Spiga
Spiga, germoglio di pianta tranciata dall’urbanizzazione che sconvolse i campi retrostanti casa di mio padre.
Fu lui che mi raccontò della bellezza della natura, in seguito governata dall’uomo nei dintorni di Viale Barozzi, quando le esigenze di espandersi trasformarono il paesaggio. Lui che correva tra le spighe e camminava sull’argine del canale in giovane età. Poi venne altro e mio padre, come Modena, cambiò. Forse anche il Quartiere Artigiano ha colto alcune spighe e le ha gettate nel cemento? Forse qualcuno all’epoca se ne è rammaricato, ma noi tutti ricordiamo i giorni appena passati, non quelli ormai trapassati. I trapassati sono oggetto di studio, i passati sono oggetto di emozioni. Per quanto ancora? La Spiga non tornerà. I canali non torneranno. Gli Estensi sono defunti e i nostri pensieri devono rivolgersi al presente, quel piccolo passo prima del futuro.
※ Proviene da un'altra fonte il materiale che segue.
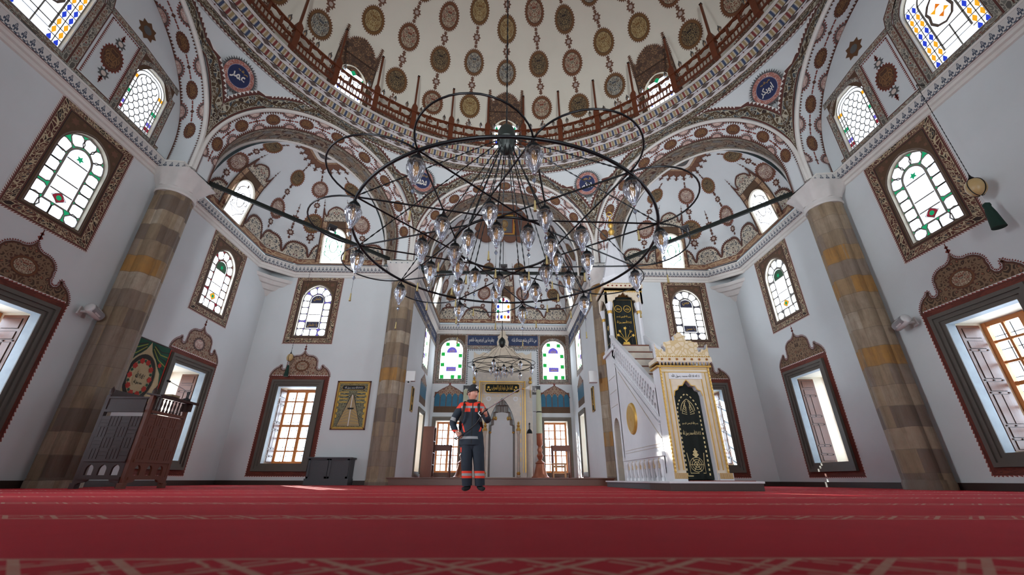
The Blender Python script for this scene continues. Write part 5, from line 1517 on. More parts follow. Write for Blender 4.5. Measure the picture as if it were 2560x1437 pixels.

Canali e campi si muovevano come onde, nelle onde, a seguito di onde. Il vento sulla superficie dell’acqua, tra i semi del grano, e le erbe matte, verdi più delle altre spighe, rimangono il mio ricordo più vivido. Le ho attraversate. Ora però, pensiamo ad altro, che il rammarico è un fardello da abbandonare, troppo facilmente romantico.